Ministério das Relações Exteriores ucraniano acusa russos de saquear grãos na região de Kherson e bloquear embarques em portos

Autoridades ucranianas acusaram as forças russas de “roubar” trigo de partes do país que foram ocupadas, uma medida que aumenta a ameaça à segurança alimentar global.

O Ministério das Relações Exteriores da Ucrânia disse em um comunicado divulgado pela Reuters: “O saque de grãos na região de Kherson, bem como o bloqueio de embarques em portos ucranianos e a mineração de rotas marítimas, ameaçam a segurança alimentar do mundo.”

O Ministério exigiu que a Rússia pare “o roubo ilegal de grãos, desbloqueie os portos ucranianos, restaure a liberdade de navegação e permita a passagem de navios mercantes. Por meio de suas ações ilegais, a Rússia está roubando não apenas a Ucrânia, mas também os consumidores no exterior.”

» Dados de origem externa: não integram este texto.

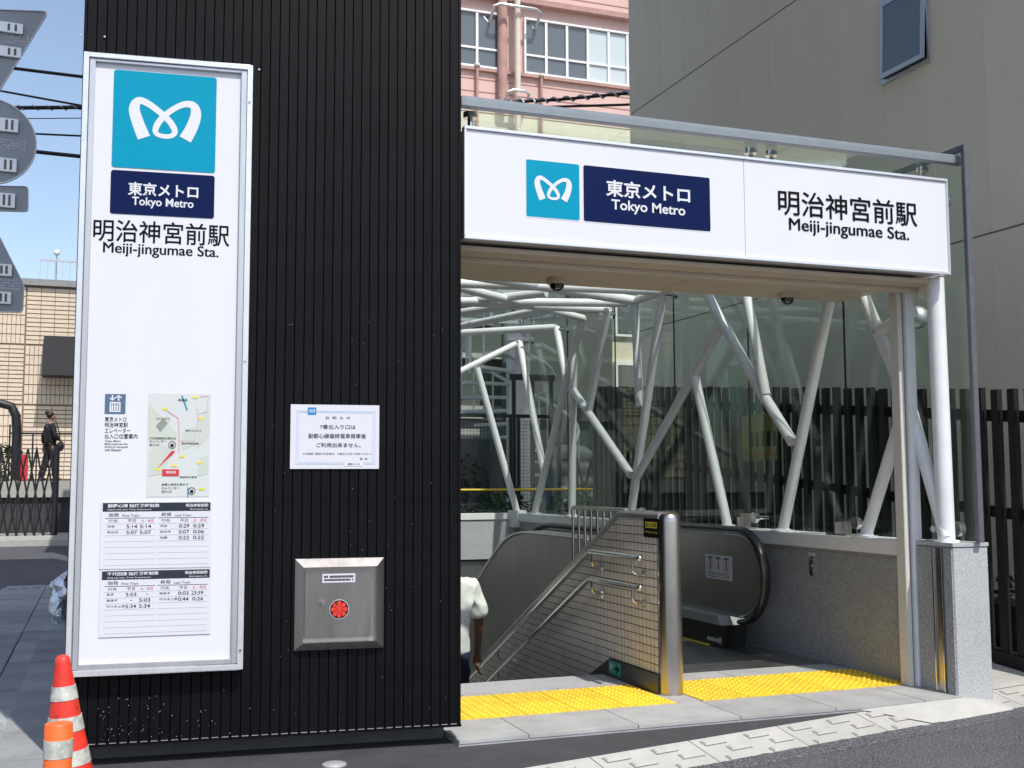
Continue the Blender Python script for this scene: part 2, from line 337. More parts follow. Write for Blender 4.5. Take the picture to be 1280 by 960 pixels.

“As Nações Unidas estimam que cerca de 1,7 bilhão de pessoas podem enfrentar pobreza e fome devido a interrupções de alimentos como resultado de uma guerra em grande escala travada pela Rússia contra a Ucrânia”, acrescentou o Ministério.

Questionado sobre as alegações pela Reuters, o Kremlin disse que não tinha informações sobre o assunto.

O Estado-Maior Geral das Forças Armadas da Ucrânia também afirmou na sexta-feira que as tropas russas estavam “roubando” os estoques de trigo, enquanto os fortes combates continuam nas regiões leste e sul do país.

“Os ocupantes russos estão roubando os aldeões”, disse o Estado-Maior. “Assim, por exemplo, mais de 60 toneladas de trigo junto com os caminhões de carga foram roubados da cooperativa agrícola na cidade de Kamianka-Dniprovska”.

CNN não pode verificar essas alegações de forma independente.

Ivan Fedorov, prefeito da cidade de Melitopol, no sul, que está sob controle das tropas russas há semanas, também falou sobre a retirada dos estoques de grãos.

“Hoje mudou para uma escala industrial”, disse ele. “Ontem publicamos um vídeo de um comboio de mais de 50 carros com reboques retirando grãos de nossos territórios ocupados. E hoje não sabemos para onde eles o enviaram.”

A área em torno de Melitopol produz colheitas de cereais substanciais.

A Ucrânia é conhecida como o “celeiro da Europa” e é uma fonte importante de trigo e milho – especialmente para países do Oriente Médio e Norte da África que dependem de importações. A provável interrupção de sua colheita neste ano pode ser um desastre, deixando esses países com pouca oferta – e elevando os preços de importantes produtos agrícolas.